We write letters
Dec. 12th, 2007 06:46 am*^*^*^*
ART IS DEAD
TO THE EDITOR: While reading "Eye of the Storm" [Jen Graves, Nov 15], I was reminded of a presentation recently given by Erin McKean, senior editor for the Oxford University Press North American Dictionary Program. She had a slide up with a photo of James Murray, the first editor of the Oxford English Dictionary, who was in scholar's robes and an octagonal hat, circa 1880. Her point was how little dictionaries have changed since Murray's day: "When a guy who looks like that, in that hat, is the face of modernity... you have a problem."
In the same way, when Scott Lawrimore says his hero is Marcel Duchamp, all it does is illustrate how little art has changed in the last century or so. Art is no longer "modern"; it is no longer "contemporary." It is reactionary as hell, and it's trying desperately to keep itself locked in a time capsule that reads, "1917." It has become as fetishistic as a U.S. Civil War reenactor making certain his greatcoat contains nothing but wool.
Hal O'Brien
no subject
Date: 2007-12-12 06:17 pm (UTC)Novelty
Date: 2007-12-13 07:16 am (UTC)If one believes that precedent matters, and that art builds over time, then pointing to Aristotle is all very well.
The problem is, "modernism" deliberately and specifically eschews such things. It's always trying -- at least if one believes its own press releases -- to, as the parody of Steve Jobs goes, "...to revolutionize the way you think about egresses -- forever!" You can see this throughout in the language used in the article by Graves I linked to (and that my letter is in direct response to).
But, rather than be constantly inventive and creative, I would argue "modernism" has become as scholastic as anything in medieval times -- in direct contradiction to its precepts.
It not novelty qua novelty I'm advocating. It's a recognition of the disconnect between preaching and practice.

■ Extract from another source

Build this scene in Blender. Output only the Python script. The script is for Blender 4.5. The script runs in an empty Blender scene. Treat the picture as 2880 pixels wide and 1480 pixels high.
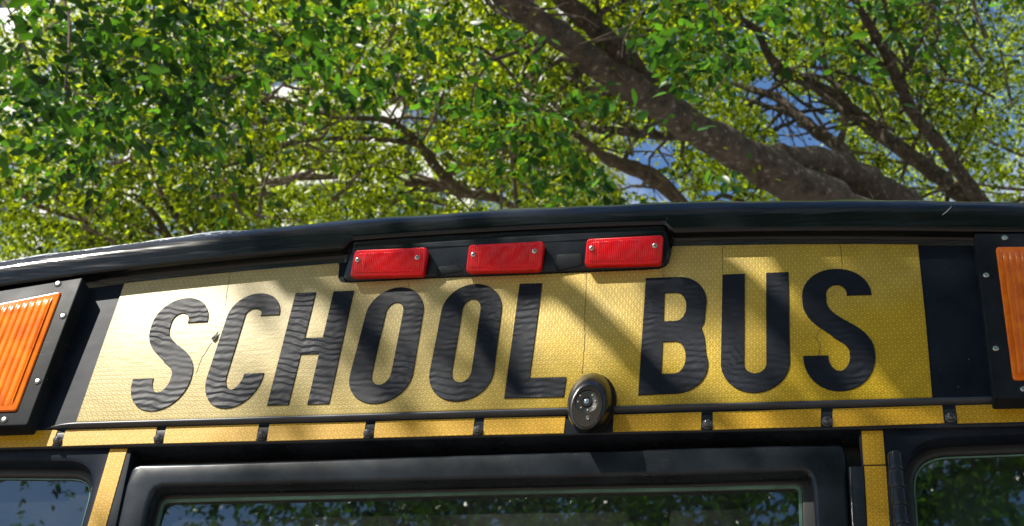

Or, to use a hideously unfair James Carville paraphrase, "It's the hypocrisy, stupid."
no subject
Date: 2007-12-13 11:34 am (UTC)But what does this have to do with James Murray? His principles of dictionary-making (and Murray was not a prescrivtivist as the term is now used) may or may not still be useful today, but that has nothing to do with how old they are. Science, like art, can build over time.
Novelty
Date: 2007-12-13 12:45 pm (UTC)That said, I can only say my writing must be genuinely terrible for so little of my meaning to have come across. I, like McKean, was making a joke, and as E.B. White said, "Analyzing humor is like dissecting a frog. Few people are interested and the frog dies of it." Still...
* At no point do I (or McKean) describe Murray as a prescriptivist. So I'm not sure where you're getting that.
* Again, it's not a question of how old Murray's principles are as such. The issue is that no one else has developed anything since. Hence, the idea that he is the "face of modernity" when it comes to dictionaries, even though that face looks nothing like current fashion.
* In the same way, even though the modernists loudly proclaim otherwise, I would hold there's been nothing genuinely new in art since WWI. It's as if physics never got past phlogiston, even while announcing to all and sundry how "new and improved" contemporary theories are.
Re: Novelty
Date: 2007-12-15 06:45 am (UTC)1) I got the idea that McKean considers Murray a prescriptivist from her metaphor about the traffic cop and the fisherman. Indeed, I cannot guess what this could possibly mean other than the prescriptive/descriptive dichotomy, and her identification of Murray with the public image of lexicographers as traffic cops seemed definite.
2) If it is true that nothing has been developed since Murray's principles, then they are the modern principles, regardless of when they were developed or what funny hats their developer wore.
3) I stand incredulous at your claim that "there's been nothing genuinely new in art since WWI," and even more so if by "art" you mean "the arts" and not just "painting and sculpture." By any definition by which this claim is true, it would seem to me that there's been nothing "genuinely new" in art at any time within recorded history.
Re: Novelty
Date: 2007-12-18 02:49 am (UTC)The OED reference still puzzles me, however. If the original process still works well (and I think it does) why should there be any call to change it? (Mind you, I'm sufficiently Reactionary as to prefer old-fashioned methods of making beer and bread.)
Re: Novelty
Date: 2007-12-18 08:01 pm (UTC)Don, have you read through the other comments? Because I don't feel I have anything useful to say beyond that, and the horse has been beaten most thoroughly. If it's a chacun à son goût issue, then it is, and there's nothing for it.